On income-level disparity, one reader asked: “Does the Census show whether the rich are getting richer, and the poor, poorer?” Harrison replied: “Yes — and this has been the trend for at least 3 decades now.”

“Some people worry about the fact that the African American population is a smaller part of the city’s overall population,” another person asked. “How do you interpret the change?”

Harrison’s reply: “It reflects the fact that DC is one of the strongest job markets for college grads (it has the highest % of BAs in the nation), and the outmigration of black from the poorer wards in the city — perhaps reflecting socio-economic mobility.  So, the change might be disturbing to some, but it’s driven by essentially positive forces.” He pointed out that the proportion of educated people in Washington is increasing “because the federal government and other industries in DC (including IT) have high demands for college educated (and up) workers.”

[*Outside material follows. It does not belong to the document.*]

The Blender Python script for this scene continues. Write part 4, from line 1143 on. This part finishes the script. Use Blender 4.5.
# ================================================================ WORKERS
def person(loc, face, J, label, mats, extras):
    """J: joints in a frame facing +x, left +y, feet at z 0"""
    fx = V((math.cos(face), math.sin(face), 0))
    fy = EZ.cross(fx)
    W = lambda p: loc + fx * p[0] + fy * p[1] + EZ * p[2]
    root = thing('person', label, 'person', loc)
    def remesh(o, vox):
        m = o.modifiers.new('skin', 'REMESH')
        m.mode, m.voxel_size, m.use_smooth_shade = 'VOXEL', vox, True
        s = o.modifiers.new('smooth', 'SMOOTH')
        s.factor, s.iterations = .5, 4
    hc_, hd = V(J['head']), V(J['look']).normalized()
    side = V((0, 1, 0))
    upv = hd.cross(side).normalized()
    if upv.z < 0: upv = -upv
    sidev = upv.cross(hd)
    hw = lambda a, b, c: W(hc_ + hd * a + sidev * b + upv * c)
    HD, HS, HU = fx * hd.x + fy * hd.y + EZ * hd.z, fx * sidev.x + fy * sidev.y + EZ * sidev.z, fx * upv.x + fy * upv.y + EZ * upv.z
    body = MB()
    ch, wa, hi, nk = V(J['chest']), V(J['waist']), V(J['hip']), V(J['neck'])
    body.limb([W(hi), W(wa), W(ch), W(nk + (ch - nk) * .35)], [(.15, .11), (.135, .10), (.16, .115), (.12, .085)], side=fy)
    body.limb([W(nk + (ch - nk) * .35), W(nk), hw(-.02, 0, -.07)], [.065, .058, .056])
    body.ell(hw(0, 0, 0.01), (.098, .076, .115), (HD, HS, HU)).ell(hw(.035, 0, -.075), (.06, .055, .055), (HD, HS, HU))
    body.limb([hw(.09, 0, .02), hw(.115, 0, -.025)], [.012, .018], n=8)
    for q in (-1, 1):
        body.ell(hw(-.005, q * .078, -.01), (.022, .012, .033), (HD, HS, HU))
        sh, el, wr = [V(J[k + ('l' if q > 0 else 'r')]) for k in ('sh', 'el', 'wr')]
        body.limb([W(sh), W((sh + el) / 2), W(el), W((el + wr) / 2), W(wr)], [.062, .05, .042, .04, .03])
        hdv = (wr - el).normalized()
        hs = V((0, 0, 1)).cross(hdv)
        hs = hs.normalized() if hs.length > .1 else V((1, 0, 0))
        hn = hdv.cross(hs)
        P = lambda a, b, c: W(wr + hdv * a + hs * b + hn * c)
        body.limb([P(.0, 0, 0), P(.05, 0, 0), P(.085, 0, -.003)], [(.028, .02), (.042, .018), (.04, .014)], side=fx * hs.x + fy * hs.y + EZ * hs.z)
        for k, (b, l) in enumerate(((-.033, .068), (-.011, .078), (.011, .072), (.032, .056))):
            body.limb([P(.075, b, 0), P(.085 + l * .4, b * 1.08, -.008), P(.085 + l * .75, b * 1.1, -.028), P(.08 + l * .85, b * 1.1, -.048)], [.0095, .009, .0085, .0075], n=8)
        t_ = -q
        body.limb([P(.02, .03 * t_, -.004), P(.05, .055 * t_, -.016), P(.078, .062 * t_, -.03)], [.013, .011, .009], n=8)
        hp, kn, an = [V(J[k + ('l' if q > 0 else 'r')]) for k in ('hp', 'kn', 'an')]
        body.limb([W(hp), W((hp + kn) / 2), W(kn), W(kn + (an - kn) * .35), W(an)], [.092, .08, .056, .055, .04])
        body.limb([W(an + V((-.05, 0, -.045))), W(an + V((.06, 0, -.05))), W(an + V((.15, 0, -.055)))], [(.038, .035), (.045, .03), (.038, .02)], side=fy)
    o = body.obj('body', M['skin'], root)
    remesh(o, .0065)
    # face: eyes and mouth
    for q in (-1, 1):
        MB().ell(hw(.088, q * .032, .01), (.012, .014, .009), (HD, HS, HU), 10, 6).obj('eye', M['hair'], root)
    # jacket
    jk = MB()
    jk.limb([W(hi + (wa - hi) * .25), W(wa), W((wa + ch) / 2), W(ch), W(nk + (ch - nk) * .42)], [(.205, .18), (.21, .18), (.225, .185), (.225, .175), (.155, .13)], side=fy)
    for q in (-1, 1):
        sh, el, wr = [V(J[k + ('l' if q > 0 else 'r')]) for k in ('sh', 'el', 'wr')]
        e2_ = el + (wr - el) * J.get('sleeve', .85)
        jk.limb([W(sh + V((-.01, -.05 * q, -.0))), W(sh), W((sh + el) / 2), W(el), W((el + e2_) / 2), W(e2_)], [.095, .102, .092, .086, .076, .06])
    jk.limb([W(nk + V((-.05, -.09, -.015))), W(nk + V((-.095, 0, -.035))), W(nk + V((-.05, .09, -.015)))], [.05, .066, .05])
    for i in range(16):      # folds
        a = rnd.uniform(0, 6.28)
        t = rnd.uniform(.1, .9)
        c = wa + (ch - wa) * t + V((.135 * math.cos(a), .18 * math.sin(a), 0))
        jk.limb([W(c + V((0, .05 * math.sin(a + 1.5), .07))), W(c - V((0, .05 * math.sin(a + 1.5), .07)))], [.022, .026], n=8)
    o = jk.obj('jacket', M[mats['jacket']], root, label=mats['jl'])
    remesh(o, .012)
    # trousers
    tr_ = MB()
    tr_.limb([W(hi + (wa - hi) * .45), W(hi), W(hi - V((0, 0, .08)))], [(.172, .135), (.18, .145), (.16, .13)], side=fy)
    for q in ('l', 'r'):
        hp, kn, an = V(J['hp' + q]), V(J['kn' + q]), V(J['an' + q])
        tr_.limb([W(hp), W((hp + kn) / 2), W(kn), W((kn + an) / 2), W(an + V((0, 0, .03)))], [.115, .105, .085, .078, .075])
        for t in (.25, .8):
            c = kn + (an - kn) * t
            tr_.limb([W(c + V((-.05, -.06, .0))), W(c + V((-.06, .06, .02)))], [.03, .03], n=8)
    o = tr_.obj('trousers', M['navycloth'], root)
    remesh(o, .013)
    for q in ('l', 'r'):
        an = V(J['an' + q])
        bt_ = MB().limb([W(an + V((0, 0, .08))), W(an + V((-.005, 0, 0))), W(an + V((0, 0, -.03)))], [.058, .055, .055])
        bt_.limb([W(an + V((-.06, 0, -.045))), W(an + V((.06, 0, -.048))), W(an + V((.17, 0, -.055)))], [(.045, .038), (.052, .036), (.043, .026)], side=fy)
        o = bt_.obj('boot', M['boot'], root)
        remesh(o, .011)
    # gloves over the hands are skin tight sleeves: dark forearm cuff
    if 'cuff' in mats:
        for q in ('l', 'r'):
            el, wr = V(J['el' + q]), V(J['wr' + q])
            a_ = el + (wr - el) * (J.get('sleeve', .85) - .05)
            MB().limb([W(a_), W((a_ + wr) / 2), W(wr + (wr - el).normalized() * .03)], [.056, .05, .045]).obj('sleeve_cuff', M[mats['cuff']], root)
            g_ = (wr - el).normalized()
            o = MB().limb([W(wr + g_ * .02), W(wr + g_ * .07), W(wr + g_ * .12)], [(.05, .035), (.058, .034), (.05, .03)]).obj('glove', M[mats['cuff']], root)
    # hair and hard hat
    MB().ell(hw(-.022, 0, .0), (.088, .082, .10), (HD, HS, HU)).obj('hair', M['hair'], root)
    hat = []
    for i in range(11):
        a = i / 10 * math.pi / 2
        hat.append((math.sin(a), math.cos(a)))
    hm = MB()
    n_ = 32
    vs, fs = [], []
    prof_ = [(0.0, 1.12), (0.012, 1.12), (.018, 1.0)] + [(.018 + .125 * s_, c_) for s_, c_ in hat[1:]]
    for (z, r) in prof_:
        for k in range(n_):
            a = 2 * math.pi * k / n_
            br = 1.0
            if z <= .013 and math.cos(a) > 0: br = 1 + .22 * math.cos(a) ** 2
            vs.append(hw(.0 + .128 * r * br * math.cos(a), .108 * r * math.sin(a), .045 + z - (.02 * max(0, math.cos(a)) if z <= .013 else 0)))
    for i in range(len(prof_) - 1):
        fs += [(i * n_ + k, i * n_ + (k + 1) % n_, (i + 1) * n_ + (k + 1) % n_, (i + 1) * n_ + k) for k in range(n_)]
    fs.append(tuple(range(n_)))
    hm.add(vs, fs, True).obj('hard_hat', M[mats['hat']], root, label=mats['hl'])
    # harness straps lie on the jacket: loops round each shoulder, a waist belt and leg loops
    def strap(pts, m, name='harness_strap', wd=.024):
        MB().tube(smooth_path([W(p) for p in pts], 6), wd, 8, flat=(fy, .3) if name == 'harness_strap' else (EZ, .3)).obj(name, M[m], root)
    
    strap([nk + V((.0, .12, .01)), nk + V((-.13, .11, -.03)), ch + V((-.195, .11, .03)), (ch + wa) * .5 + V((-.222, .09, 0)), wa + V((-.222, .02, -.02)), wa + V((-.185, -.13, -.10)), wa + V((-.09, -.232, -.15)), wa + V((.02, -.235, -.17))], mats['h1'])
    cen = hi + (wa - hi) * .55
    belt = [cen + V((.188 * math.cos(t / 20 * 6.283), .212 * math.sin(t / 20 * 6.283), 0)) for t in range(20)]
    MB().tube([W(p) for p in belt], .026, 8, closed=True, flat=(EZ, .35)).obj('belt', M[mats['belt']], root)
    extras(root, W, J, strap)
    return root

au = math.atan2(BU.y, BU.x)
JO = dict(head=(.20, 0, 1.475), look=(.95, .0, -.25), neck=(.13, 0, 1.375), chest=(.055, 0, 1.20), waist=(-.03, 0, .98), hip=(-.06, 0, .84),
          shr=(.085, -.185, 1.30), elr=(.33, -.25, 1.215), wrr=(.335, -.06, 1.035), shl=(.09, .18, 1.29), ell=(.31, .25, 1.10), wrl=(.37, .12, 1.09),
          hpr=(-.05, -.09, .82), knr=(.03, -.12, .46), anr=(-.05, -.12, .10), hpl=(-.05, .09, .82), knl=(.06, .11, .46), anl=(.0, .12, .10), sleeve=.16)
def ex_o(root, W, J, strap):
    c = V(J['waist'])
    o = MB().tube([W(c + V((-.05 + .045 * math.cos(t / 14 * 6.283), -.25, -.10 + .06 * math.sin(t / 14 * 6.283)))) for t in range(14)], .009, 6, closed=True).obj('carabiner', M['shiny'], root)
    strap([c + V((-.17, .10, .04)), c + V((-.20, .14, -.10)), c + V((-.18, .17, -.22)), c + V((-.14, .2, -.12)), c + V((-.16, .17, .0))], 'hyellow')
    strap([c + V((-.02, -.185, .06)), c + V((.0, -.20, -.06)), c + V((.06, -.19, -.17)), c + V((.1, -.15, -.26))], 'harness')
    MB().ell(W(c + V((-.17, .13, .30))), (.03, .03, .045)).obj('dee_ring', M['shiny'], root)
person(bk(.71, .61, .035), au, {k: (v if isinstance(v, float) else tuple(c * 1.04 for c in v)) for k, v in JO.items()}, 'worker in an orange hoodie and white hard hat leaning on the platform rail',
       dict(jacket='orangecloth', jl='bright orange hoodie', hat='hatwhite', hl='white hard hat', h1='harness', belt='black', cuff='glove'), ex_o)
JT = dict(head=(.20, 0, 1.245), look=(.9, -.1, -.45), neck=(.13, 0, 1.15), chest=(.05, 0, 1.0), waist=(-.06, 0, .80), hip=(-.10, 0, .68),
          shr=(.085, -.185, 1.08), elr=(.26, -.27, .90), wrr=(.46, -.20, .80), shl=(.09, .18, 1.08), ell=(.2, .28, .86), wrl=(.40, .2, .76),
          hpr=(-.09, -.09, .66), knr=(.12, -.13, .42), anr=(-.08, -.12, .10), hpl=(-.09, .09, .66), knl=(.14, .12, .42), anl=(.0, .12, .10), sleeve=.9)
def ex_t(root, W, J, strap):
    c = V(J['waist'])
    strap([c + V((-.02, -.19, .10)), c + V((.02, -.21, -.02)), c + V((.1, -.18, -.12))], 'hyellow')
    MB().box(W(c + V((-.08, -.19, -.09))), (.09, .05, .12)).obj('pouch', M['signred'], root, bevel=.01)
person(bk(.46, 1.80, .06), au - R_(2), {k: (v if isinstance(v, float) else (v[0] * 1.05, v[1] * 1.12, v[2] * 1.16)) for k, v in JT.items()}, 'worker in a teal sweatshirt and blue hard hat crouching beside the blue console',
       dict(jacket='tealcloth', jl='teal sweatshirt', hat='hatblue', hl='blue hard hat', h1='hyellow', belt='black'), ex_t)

What was the biggest surprise the census generated, another reader wondered. “I’m not sure that it was entirely unforeseen,” Harrison replied, “but the rapidity of the racial change is striking — by historical standards — when you see the numbers literally in black and white.”

“At the current pace, blacks will lose majority status [in Washington] in 5 or so years,” Harrison noted.  “It could be some time before whites become a majority given the Hispanic and Asian populations in DC.”

“Is there such a thing as a reduction in crime and an increase in living standards (i.e., education) without ‘gentrification’?” one reader asked. “Has that happened anywhere….?”

Harrison answered: “Yes — in fact we can point to dozens of neighborhoods in dozens of cities where crime rates declined in the 1990’s and the past decade — it just doesn’t make the news in the same way that gentrification, with its potential for conflict, does.”